> [STATED TASK] Which lines in the material below contain the word "follow"? Copy each of them.

> [MATERIAL SUPPLIED]
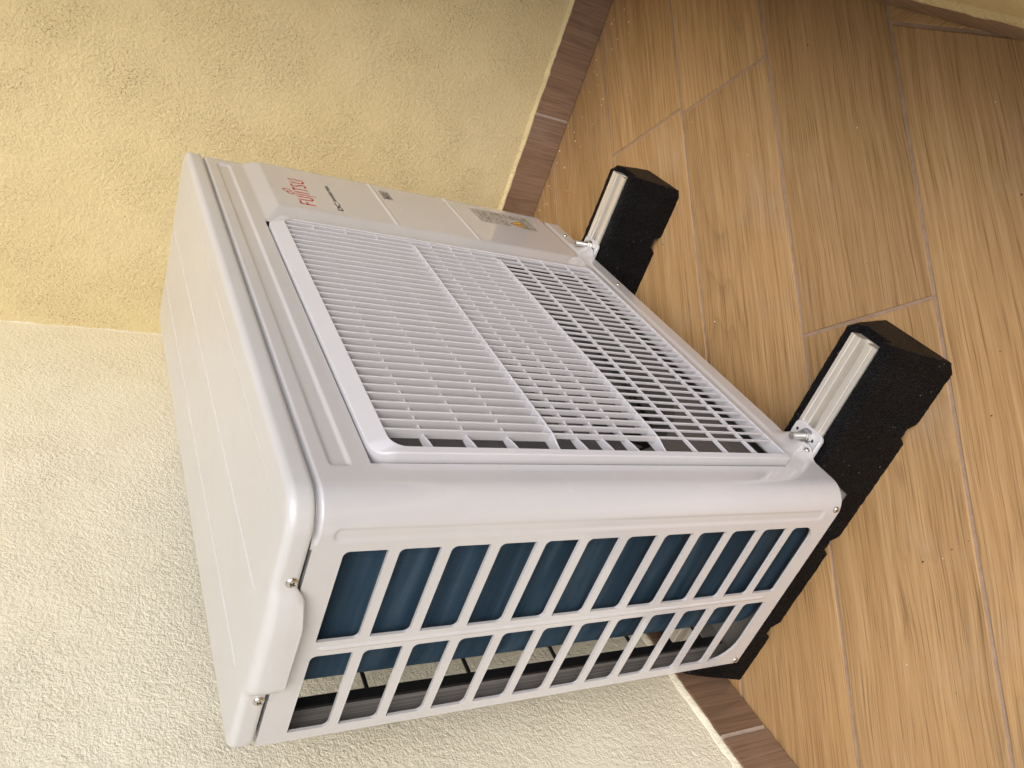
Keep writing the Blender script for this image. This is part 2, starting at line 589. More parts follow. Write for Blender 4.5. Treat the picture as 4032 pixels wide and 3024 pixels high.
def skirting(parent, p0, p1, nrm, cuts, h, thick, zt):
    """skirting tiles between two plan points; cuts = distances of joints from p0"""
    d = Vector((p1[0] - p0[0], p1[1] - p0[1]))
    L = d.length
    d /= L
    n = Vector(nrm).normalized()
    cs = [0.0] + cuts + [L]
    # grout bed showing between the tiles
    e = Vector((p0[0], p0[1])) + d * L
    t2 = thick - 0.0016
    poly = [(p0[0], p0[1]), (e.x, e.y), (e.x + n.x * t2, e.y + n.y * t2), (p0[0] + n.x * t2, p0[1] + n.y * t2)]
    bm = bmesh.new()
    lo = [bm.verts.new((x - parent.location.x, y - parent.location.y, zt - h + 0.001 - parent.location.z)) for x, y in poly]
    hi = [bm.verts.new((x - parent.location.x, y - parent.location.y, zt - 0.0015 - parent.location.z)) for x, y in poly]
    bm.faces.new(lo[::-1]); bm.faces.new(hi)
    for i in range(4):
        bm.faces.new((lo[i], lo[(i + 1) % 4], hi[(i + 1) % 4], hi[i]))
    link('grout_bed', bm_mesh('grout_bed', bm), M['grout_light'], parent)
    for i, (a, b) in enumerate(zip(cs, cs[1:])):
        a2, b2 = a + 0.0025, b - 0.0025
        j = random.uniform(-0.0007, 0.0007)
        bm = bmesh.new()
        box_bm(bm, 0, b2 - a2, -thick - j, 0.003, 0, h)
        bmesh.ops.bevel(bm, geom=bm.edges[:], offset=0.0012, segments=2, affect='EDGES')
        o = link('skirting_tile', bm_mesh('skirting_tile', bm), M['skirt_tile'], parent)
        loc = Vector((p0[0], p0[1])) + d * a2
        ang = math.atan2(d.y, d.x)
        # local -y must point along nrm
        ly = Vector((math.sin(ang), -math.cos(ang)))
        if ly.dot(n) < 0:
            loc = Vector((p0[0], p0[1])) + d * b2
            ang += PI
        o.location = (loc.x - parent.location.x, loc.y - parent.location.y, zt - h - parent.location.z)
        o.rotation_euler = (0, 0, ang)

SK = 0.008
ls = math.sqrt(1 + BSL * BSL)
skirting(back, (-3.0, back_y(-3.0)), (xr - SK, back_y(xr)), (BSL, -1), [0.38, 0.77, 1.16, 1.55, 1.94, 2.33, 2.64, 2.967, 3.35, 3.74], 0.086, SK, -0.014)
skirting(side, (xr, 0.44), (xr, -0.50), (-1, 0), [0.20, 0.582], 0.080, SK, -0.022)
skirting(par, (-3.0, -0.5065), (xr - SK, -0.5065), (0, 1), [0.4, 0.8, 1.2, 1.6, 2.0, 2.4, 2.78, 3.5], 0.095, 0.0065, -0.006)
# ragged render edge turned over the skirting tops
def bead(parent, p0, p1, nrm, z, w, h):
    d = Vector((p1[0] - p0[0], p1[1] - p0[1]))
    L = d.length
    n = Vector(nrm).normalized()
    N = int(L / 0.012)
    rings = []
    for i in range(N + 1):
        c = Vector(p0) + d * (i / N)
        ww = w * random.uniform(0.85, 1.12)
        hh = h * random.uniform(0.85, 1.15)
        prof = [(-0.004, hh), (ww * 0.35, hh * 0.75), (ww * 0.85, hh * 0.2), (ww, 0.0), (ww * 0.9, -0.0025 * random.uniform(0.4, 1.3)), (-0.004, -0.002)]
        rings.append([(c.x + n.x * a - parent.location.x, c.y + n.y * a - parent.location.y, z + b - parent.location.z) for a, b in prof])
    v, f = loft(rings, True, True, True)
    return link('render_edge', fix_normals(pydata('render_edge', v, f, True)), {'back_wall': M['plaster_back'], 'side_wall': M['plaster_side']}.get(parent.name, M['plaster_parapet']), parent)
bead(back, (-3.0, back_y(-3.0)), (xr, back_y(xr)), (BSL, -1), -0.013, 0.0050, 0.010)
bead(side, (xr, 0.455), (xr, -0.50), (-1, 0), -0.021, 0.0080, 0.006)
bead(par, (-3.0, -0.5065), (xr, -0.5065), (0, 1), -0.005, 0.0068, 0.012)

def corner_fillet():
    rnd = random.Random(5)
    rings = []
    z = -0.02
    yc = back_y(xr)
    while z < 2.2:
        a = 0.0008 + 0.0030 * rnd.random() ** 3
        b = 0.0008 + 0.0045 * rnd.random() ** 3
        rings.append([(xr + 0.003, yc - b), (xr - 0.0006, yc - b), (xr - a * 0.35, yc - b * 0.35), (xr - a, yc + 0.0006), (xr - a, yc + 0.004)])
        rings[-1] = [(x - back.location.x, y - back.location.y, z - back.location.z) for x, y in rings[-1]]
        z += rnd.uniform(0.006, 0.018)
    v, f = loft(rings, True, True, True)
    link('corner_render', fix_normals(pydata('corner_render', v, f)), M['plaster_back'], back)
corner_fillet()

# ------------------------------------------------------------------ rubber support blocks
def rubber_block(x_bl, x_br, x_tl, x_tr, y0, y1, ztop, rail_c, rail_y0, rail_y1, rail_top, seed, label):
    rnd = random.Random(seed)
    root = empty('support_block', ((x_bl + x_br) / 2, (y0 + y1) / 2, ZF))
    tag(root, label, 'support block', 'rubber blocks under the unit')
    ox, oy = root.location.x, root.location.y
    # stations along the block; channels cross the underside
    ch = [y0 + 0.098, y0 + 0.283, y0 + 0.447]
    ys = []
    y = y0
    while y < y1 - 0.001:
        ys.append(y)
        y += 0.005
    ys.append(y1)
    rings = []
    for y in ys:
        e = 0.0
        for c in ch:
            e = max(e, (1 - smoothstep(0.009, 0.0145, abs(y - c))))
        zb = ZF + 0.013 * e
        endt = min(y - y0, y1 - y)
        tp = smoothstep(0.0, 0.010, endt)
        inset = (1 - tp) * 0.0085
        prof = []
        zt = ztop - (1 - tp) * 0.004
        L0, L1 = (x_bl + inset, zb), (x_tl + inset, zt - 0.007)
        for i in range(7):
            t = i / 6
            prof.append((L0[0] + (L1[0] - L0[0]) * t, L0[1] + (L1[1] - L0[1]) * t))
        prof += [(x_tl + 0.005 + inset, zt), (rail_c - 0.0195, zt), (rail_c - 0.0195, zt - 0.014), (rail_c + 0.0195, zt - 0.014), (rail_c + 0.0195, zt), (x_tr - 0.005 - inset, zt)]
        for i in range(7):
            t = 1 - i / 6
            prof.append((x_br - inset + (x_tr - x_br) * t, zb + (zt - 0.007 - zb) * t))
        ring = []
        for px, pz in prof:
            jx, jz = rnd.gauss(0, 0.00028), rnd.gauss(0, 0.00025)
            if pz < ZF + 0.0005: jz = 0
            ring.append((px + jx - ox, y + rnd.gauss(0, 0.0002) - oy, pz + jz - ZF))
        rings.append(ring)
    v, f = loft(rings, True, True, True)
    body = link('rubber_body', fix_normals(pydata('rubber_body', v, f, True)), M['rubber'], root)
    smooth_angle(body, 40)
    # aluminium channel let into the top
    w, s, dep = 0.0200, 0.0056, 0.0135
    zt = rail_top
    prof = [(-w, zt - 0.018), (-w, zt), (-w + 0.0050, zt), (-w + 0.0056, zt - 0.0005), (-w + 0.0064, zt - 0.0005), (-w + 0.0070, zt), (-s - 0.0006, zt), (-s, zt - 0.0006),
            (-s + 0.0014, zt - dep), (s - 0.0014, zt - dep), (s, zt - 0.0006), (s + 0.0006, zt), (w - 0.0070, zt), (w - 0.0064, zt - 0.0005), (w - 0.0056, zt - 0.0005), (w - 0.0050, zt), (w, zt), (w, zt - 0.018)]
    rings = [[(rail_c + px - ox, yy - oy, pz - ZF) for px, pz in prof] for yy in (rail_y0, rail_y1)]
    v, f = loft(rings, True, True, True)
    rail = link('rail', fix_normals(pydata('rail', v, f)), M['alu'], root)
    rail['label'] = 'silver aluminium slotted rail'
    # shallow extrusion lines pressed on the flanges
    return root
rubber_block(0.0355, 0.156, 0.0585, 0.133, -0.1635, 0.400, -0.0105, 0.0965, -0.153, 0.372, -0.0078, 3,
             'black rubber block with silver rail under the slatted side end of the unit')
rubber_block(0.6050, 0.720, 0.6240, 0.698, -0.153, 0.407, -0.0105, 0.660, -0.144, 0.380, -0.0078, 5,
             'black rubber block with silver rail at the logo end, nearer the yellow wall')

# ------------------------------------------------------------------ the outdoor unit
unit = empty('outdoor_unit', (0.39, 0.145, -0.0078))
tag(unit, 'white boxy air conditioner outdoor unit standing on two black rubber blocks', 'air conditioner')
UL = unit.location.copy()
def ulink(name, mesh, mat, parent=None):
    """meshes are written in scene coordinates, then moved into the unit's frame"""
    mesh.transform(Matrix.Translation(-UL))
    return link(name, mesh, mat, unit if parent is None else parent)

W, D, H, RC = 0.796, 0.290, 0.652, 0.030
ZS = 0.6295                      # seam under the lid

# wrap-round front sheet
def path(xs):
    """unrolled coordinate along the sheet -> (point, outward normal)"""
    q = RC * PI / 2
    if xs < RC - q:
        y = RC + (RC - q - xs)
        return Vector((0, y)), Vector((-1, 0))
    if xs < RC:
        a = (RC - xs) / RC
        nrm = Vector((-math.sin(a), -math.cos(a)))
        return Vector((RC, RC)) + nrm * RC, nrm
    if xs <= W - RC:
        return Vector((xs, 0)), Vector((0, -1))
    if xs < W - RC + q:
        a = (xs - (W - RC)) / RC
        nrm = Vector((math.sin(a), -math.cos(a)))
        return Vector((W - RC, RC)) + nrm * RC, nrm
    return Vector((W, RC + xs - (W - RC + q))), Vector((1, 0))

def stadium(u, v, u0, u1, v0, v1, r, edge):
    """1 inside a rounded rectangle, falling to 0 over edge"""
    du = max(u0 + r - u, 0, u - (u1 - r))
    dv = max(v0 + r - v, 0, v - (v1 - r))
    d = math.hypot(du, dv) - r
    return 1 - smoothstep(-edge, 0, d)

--

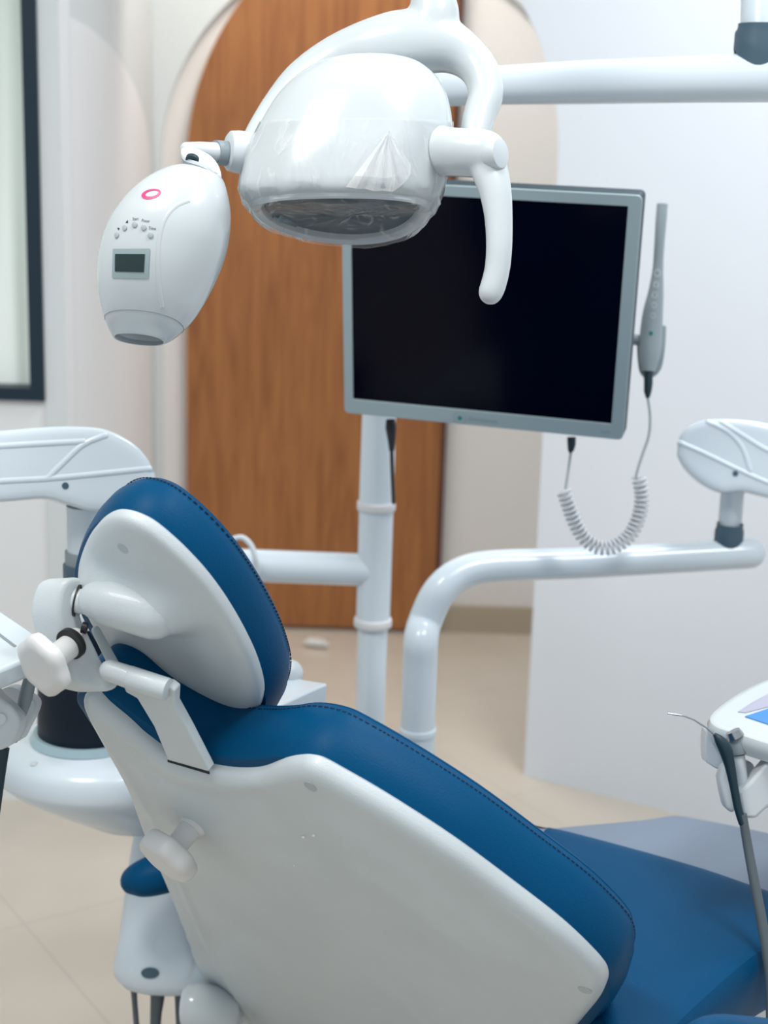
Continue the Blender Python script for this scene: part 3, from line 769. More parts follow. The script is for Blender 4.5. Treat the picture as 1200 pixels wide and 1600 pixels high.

...

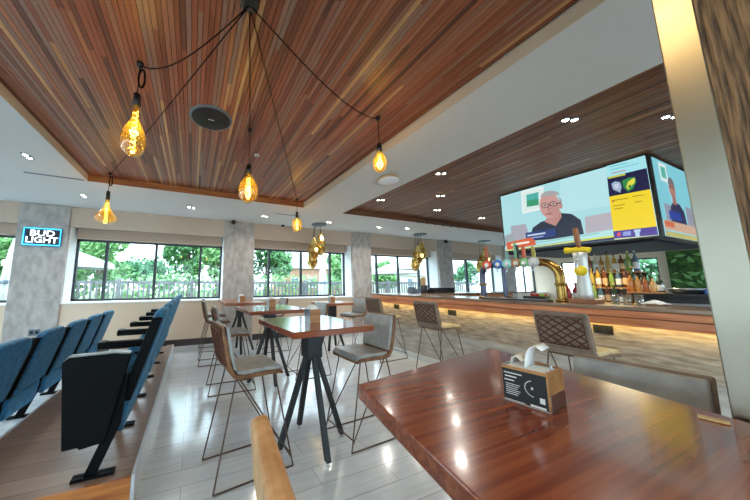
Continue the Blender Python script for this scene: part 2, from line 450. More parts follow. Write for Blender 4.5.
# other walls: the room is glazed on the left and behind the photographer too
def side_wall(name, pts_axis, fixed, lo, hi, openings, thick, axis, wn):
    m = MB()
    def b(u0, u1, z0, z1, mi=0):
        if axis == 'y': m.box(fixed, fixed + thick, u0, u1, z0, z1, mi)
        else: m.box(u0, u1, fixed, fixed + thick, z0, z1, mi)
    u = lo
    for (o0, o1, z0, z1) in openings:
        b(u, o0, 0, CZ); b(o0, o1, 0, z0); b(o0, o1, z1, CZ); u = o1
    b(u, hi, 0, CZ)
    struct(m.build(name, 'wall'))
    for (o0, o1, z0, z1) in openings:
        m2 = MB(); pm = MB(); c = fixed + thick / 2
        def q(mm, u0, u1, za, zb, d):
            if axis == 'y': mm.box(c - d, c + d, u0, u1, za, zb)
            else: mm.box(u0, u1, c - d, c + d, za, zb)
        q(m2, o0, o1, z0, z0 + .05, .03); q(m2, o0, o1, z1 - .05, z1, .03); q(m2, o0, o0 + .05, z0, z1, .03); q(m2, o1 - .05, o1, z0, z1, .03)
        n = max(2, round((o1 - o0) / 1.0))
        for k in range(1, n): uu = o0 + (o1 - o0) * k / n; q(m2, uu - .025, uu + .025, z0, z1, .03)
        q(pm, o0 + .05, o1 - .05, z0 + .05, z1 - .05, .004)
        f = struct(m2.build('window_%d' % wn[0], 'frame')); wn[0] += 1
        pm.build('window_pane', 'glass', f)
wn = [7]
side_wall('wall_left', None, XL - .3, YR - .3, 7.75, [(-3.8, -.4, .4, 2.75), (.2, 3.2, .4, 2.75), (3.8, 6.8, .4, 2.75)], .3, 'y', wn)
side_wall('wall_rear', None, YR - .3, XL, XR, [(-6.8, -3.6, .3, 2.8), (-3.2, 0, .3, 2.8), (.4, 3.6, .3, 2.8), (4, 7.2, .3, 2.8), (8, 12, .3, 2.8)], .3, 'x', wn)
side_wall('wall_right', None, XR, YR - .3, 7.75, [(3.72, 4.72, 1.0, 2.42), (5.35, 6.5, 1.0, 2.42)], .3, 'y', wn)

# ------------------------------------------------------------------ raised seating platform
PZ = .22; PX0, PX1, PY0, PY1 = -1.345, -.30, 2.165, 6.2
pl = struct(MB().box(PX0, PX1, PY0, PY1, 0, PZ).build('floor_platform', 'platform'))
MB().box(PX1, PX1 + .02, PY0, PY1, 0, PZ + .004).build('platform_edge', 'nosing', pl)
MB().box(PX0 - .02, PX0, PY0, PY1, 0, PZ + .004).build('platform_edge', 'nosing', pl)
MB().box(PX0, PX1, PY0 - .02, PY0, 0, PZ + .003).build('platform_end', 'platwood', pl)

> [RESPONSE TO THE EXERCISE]
Keep writing the Blender script for this image. This is part 2, starting at line 589. More parts follow. Write for Blender 4.5. Treat the picture as 4032 pixels wide and 3024 pixels high.
Continue the Blender Python script for this scene: part 3, from line 769. More parts follow. The script is for Blender 4.5. Treat the picture as 1200 pixels wide and 1600 pixels high.
Continue the Blender Python script for this scene: part 2, from line 450. More parts follow. Write for Blender 4.5.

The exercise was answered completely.